Que la escritura enrole en su constancia
la cantera y la piedra,
la secuencia y el término,
la destrucción y el límite.
Respecto a la palabra “límite” que cierra el poema, se deja entrever un estado fronterizo entre el hombre y lo sagrado, un espacio de trascendencia donde se invita (al poeta) a no simular, a que la escritura practique un ejercicio de transparencia del ser, “que la escritura no contribuya a armar la máscara”, a sabiendas que sin la máscara no hay más rostro que el vacío. Bajo este concepto debemos entender por qué la insistencia en una poesía vertical, no horizontal (como la línea del tiempo). No se trata de eso, sino de un eje que desciende, como señala el prólogo de Diego Sánchez Aguilar: “Otro de los movimientos que crean el espacio mítico de Juarroz es el de descenso. Junto con el salto forma un eje vertical que anula, como ya hemos visto, el “desde” y el “hacia”, el arriba y abajo, convirtiéndose en una verticalidad ontológica que da nombre y estilo a toda su poesía […].
“Es un movimiento dentro de un abismo vertical que equivale a una actividad de búsqueda que pasa, como toda búsqueda, por el abandono de la seguridad de lo conocido y que es impulsada por el deseo de lo desconocido. En este caso, lo desconocido para el hombre es el origen”.
Sin ir más lejos, también en el origen de la primera poesía vertical, ya desde el poema que abre aquel poemario, se nos dice:
Mis ojos buscan eso
que nos hace sacarnos los zapatos
para ver si hay algo más sosteniéndonos debajo
o inventar un pájaro
para averiguar si existe el aire
o crear un mundo
para saber si hay dios
o ponernos el sombrero
para comprobar que existimos.
Más allá del poeta, Roberto Juarroz estudió Biblioteconomía y Ciencias de la Información, disciplinas que desempeñó a lo largo de su vida, a la par de promotor de revistas literarias como Poesía = Poesía.
Desde junio de 1984 fue miembro numerario de la Academia Argentina de Letras, y, además de las distinciones que cosechó en su país, recibió el Jean Malrieu de Marsella y el premio de la Bienal Internacional de Poesía, en Lieja, Bélgica.

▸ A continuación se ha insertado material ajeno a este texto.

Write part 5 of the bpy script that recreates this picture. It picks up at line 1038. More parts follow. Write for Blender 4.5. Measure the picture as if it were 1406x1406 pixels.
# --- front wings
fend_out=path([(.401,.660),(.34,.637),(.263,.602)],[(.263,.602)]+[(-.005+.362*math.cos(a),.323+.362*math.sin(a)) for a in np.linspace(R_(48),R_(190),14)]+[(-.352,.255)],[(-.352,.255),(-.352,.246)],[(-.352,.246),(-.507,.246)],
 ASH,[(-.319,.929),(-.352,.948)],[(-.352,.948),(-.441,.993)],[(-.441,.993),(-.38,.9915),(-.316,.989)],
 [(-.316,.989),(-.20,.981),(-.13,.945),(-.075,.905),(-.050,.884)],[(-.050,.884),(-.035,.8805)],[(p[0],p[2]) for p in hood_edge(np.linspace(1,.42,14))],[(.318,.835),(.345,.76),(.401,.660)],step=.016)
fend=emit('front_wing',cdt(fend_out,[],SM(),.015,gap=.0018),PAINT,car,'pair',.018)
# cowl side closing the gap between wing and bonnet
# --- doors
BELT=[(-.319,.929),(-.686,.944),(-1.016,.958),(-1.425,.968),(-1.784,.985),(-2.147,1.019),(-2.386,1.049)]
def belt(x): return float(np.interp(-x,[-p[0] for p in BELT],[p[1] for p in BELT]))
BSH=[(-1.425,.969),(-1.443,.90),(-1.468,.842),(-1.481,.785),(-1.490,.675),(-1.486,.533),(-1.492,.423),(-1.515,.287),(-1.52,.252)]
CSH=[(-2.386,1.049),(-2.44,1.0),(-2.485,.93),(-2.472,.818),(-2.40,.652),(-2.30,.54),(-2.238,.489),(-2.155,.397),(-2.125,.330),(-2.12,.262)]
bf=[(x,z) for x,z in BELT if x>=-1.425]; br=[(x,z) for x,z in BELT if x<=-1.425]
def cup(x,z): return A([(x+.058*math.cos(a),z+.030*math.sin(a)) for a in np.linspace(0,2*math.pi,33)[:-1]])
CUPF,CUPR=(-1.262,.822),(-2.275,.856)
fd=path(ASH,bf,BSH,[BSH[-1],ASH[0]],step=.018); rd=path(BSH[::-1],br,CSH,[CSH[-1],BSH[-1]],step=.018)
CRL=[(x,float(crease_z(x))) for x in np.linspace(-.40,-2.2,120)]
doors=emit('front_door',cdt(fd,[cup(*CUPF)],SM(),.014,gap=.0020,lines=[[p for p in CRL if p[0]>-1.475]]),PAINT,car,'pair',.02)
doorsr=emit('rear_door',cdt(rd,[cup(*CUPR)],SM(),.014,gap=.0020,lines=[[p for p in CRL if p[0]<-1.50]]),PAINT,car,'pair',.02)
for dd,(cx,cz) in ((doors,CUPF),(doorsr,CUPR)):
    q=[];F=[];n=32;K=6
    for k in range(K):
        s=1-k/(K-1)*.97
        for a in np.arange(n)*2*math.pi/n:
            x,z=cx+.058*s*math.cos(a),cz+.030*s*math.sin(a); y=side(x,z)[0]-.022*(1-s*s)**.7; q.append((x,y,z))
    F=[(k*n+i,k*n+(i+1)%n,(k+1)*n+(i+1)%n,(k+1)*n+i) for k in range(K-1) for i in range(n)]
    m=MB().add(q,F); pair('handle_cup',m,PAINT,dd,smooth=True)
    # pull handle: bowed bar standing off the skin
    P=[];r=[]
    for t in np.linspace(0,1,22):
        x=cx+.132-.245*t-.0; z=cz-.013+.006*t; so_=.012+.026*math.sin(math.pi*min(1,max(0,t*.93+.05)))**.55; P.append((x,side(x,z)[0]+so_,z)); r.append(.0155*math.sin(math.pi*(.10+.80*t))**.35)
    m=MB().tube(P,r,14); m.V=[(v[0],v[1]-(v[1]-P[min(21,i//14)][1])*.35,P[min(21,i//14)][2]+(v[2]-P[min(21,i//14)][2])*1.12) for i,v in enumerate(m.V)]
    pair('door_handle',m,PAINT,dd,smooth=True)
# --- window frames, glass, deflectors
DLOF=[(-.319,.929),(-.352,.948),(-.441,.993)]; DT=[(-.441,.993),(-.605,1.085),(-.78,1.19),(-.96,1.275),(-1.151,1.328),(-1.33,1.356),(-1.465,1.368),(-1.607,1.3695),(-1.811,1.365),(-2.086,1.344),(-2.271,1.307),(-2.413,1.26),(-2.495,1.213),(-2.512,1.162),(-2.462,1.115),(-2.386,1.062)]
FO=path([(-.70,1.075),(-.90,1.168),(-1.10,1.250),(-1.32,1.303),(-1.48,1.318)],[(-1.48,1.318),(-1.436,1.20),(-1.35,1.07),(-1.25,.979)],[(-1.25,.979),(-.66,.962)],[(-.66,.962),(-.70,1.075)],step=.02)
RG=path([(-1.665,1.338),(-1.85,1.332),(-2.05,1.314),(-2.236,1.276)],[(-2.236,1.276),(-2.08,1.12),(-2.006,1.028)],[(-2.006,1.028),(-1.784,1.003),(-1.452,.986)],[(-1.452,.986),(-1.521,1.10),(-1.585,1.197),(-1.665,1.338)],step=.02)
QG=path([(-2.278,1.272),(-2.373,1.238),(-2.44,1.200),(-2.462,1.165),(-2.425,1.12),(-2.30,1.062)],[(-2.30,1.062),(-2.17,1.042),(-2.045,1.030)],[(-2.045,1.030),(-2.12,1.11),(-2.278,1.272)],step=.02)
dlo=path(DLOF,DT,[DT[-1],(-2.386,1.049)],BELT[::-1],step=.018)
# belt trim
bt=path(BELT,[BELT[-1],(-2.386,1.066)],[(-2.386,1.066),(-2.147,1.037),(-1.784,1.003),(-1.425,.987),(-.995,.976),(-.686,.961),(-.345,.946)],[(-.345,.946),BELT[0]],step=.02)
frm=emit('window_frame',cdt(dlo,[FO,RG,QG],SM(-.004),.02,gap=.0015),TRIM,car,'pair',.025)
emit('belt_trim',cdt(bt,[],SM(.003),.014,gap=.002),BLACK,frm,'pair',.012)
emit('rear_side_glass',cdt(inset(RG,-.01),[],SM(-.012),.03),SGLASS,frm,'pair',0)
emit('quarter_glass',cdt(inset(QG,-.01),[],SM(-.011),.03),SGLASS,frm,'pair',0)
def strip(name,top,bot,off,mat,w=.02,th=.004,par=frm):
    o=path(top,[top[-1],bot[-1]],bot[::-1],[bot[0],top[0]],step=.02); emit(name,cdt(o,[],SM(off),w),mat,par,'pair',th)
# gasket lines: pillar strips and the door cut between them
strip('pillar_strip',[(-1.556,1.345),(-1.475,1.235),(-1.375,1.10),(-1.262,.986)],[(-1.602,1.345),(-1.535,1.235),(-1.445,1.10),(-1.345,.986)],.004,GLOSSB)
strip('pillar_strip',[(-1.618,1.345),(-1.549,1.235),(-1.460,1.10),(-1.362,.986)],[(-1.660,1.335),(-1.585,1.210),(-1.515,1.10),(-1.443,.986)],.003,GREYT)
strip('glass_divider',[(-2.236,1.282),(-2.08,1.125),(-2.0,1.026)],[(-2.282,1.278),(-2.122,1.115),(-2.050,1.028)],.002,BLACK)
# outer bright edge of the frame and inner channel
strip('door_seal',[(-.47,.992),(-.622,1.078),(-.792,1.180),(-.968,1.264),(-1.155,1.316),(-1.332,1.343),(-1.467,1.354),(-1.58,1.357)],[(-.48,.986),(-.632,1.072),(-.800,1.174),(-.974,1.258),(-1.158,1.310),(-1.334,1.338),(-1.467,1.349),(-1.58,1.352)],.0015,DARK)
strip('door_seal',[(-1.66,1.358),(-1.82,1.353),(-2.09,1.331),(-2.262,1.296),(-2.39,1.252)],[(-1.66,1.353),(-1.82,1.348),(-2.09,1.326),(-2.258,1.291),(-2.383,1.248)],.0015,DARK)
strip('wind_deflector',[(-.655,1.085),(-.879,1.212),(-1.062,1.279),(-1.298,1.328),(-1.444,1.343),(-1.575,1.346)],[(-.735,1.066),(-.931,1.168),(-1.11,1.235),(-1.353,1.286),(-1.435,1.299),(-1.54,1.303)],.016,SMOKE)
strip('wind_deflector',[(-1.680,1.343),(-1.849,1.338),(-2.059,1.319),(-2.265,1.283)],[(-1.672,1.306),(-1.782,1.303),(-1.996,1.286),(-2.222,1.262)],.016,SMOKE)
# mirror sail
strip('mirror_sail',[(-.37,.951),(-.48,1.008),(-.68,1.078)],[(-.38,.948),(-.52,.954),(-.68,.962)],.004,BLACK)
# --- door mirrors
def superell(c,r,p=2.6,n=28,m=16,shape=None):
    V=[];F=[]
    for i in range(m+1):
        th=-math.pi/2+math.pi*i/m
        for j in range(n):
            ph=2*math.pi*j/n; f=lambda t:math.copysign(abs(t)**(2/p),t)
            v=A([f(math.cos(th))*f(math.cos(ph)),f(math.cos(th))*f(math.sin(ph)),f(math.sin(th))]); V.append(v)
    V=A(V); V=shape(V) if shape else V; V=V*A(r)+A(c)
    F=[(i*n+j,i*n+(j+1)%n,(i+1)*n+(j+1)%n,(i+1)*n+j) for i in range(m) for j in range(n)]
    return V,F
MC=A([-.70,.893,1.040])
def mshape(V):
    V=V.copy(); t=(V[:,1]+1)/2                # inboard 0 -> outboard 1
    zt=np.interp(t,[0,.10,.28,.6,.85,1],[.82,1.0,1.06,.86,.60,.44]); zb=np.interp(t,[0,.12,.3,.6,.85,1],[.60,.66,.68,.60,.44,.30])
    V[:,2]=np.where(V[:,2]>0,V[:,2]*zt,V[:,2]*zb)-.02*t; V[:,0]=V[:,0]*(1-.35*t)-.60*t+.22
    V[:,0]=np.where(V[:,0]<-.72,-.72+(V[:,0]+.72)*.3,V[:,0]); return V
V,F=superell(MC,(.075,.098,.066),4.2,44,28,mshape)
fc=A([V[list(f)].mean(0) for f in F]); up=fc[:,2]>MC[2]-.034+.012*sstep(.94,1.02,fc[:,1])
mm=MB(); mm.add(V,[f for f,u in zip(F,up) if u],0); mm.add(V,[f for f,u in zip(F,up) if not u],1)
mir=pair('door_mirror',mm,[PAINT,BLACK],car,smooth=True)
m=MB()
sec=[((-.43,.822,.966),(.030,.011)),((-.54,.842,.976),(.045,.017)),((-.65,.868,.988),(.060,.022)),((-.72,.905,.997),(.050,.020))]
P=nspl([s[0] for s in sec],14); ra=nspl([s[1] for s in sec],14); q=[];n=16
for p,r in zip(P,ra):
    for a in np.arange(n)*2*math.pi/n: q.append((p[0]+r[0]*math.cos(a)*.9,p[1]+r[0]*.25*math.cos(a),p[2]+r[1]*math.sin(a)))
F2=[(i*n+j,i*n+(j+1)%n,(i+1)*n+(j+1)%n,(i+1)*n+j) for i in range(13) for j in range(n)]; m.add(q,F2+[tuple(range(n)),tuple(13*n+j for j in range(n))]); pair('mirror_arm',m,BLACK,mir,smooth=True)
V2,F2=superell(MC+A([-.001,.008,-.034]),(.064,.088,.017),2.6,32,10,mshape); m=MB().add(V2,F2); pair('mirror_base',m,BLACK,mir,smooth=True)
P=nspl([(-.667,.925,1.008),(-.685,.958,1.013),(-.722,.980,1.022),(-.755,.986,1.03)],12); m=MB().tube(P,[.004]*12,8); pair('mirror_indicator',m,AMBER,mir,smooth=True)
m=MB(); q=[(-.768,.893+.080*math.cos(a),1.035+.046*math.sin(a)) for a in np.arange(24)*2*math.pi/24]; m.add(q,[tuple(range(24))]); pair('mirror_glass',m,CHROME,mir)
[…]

La antología de Cátedra incluye dos libros póstumos: una decimocuarta y una decimoquinta poesía vertical. Bajo el título de “Casi razón” aparecen una suerte de aforismos que se inclinan hacia por lo paradójico:
La poesía es una necesidad con que habla en nosotros lo que no conocemos. Única vía veraz de aquello que cimenta nuestra ignorancia.
[…]
La poesía tiende a lo imposible, pero nos hace posibles.
[…]
La esperanza ha perdido sus raíces. Solo la espera puede ocupar su lugar. Quizá la espera sea una forma más pura de la fe. La poesía es una profundización de la espera.
Quisiera recomendar un pequeño libro que da cuenta de las opiniones de Roberto Juarroz sobre el oficio: Poesía y Realidad (Pre-textos poéticas, 2000). Es, de hecho, el discurso que Juarroz dio al ingresar en la Academia Argentina de las Letras. Para quienes deseen conocer de primera mano los planteamientos e ideas del poeta, es un documento básico para acercarse a sus conclusiones: “Sí, yo creo que en último término la poesía consiste en eso: crear y romperse”.
Ante la pregunta franca (que se le hiciera en una entrevista) sobre alguna recomendación para convertirse en poeta, su respuesta sugiere dudas, pero propone finalmente una maravillosa alquimia: “Tal vez no me atrevería a decirle nada. O quizá: que trate de alcanzar a no poder distinguir entre la poesía y el hombre. Que no se trata de encontrar una receta para el miedo, sino de transformar el propio miedo en la dolorosa alegría de crear”.
Cierro este homenaje volviendo al poema con el que conocí a Roberto Juarroz, publicado en la revista Vuelta (febrero de 1987):
¿Qué le quita el árbol a la mirada?
¿Qué le quita la mirada al árbol?
¿Qué queda de uno en otro?
Ni siquiera somos capaces
de recoger un grano de polvo
de aquello que pasa a nuestro lado.
Pero, por otra parte,
¿hay alguien que recoja un grano de polvo
de quienes pasamos
al lado de todo?
Nos miramos,
nosotros y las cosas,
y hasta quizá nos reconocemos
como estatuas de sal.
Ancestrales automatismos
nos ubican a unos junto a otros.
Todos pasamos.
Pero nadie es capaz de detener un color o un perfume,
de recoger el movimiento de una hoja o un párpado,
de conservar nada más que hasta mañana
el brote de una pequeña armonía.
Nada detiene nada,
ni aun adentro de sí mismo.
Y el viejo sueño es ese: detenernos.
Que alguien o algo nos detenga.
Porque ni aun la muerte nos detiene:
tan solo nos destruye.
Hace treinta años, en 1995, la muerte (en efecto) intentó detener la trayectoria poética de Roberto Juarroz, pero no pudo. El 5 de octubre celebramos un legado de vida y agradecemos esa “dolorosa alegría de crear”.